Aquí, Fabelo no nos da respuestas. Nos lanza una provocación: ¿qué sueña el navegante cuando ya ha cruzado todos los mares? ¿Qué queda por explorar cuando el mundo externo ha sido domesticado? La respuesta parece estar en la imagen misma: queda el inconsciente, ese mar interno donde nadan sirenas de coral y donde los rinocerontes pueden caminar sobre la piel de los sueños.

En esa tensión entre lo bello y lo inquietante, entre lo fantástico y lo carnal, está la fuerza de Fabelo. Sus figuras nunca son totalmente ajenas. Nos inquietan porque, en el fondo, las reconocemos.
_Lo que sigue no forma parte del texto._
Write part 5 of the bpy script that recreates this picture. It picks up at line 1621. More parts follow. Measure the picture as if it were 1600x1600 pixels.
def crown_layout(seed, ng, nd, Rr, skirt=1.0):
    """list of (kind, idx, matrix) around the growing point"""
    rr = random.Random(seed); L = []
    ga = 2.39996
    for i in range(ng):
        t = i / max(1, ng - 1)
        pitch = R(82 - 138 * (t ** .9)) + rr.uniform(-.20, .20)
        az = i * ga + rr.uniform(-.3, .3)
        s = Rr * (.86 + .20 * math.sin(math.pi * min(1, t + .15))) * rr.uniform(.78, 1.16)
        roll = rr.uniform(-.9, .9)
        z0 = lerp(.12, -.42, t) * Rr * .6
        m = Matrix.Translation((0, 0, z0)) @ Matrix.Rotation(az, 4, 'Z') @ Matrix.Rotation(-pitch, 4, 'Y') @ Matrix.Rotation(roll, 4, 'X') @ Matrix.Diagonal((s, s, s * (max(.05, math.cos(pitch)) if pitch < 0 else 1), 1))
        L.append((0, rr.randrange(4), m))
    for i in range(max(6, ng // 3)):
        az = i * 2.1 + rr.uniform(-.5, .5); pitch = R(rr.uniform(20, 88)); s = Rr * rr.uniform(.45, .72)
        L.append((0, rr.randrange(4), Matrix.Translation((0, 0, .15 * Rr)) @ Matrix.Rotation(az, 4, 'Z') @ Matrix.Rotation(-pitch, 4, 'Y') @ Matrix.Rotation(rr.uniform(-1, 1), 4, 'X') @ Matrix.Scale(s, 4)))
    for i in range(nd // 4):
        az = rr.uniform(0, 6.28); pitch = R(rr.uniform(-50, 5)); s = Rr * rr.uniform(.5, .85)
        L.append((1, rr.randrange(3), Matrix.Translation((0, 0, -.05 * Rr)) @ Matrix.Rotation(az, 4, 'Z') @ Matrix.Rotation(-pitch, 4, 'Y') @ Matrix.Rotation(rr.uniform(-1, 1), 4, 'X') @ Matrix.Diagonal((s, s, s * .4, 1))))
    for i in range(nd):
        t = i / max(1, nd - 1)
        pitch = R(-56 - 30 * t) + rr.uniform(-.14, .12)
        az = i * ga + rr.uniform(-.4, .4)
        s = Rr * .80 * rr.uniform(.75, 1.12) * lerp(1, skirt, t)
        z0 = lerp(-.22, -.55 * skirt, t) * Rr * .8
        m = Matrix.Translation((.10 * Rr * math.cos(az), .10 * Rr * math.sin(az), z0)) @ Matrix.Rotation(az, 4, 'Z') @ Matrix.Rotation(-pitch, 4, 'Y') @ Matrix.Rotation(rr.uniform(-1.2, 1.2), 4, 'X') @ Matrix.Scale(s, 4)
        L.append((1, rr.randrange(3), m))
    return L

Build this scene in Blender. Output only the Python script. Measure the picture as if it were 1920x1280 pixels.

Son partes nuestras: deseos, miedos, pulsiones, recuerdos. Son nuestra propia materia onírica hecha imagen.

El sueño del navegante chino no es un simple capricho surrealista. Es una alegoría sobre la conciencia moderna, sobre la hibridez de la identidad, sobre el cuerpo como archivo de símbolos. Es también una meditación sobre el viaje: ya no hacia nuevas tierras, sino hacia los territorios más profundos del alma. Y como en todo viaje real, uno no vuelve igual. Después de mirar esta obra, algo se mueve en el espectador. No se sabe qué. Pero se mueve.

Y eso —en el fondo— es lo que hacen los sueños verdaderos.